IH: I had one day in particular when my column ran in the Sparks Tribune, the Elko Daily Free Press, The Nevada Appeal, I was doing my talk radio show and I got interviewed by a television station and on the same day I got interviewed by J.R. Reynolds on another radio show. So I was like ‘Wow for a little ol’ Sparks Boy, I’ve been in a lot of different media outlets at the same time. And people respected our opinion and frankly what the column does is it gives us a level of credibility that as individuals we really don’t earn (laughs). Technically, I’m not really a professional journalist. I’m in fact a plumbing contractor and I’m proud of my blue collar roots and I still every day go to work and today I have dirt under my fingernails from the work I did yesterday in the field so I’m not one of these guys that are living in, no offense professor, in the university ivory towers. I’m on the ground every day with real people doing real things and that’s what I write about in my column every Sunday.
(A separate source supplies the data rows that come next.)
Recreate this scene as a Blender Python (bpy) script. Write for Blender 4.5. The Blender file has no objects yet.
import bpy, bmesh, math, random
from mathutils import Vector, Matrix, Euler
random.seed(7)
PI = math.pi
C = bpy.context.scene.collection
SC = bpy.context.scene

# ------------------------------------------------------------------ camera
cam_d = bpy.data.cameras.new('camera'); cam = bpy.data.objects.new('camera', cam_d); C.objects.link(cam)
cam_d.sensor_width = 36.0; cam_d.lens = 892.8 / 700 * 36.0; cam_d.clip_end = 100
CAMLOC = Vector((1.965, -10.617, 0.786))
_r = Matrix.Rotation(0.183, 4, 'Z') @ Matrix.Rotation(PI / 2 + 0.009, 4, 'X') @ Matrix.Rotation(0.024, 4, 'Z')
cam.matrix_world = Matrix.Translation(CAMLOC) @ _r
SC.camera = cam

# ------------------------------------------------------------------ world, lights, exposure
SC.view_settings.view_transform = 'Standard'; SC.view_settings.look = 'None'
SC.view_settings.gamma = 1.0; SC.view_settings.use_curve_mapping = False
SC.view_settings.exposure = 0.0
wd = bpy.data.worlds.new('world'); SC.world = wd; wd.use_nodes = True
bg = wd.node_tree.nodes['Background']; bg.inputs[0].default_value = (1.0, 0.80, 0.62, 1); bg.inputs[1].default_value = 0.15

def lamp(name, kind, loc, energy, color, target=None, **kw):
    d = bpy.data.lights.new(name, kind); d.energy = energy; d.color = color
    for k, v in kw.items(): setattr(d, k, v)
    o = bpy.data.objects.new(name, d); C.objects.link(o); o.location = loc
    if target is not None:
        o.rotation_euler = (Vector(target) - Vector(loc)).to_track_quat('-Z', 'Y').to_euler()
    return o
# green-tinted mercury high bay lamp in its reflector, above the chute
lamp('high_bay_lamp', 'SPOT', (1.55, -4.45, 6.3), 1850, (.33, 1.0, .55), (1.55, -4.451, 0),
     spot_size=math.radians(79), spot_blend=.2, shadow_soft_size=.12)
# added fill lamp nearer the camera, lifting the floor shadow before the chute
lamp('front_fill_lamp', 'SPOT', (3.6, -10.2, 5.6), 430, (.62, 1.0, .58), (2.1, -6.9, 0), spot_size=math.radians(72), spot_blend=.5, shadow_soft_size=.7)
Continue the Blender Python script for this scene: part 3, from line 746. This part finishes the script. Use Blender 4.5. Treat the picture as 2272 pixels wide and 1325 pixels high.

JH: I’m grateful … for the Sparks Tribune. They have never ever censored me and I have written some controversial stuff. For example, I had a two-part series saying we should legalize prostitution, not in Nevada but the whole country. … Another time I urged legalization of all drugs. Again, controversial ideas, trying to suggest to some minds. In short, I’m freer in academia and with the Sparks Tribune than I ever was in newspapers. … I’ve really had no impact at all because I write from the heart and I write from the brain and it’s not shared by most people, including my wife.
NO: I haven’t been doing this long enough to have an impact. I hope to have one at some point. … As a relatively young, new newspaper editor, the thing that I’m probably most proud of is when we sent our entries to The Nevada Press Association this year, a good chunk of them were from journalism students over at UNR and I like to hope with at least a little bit of help from me and largely, 99 percent due to their own ability, they came back with a handful of awards. So I was able to send some students away with plaques that say First Place or Third Place or whatever it is that has their name on it.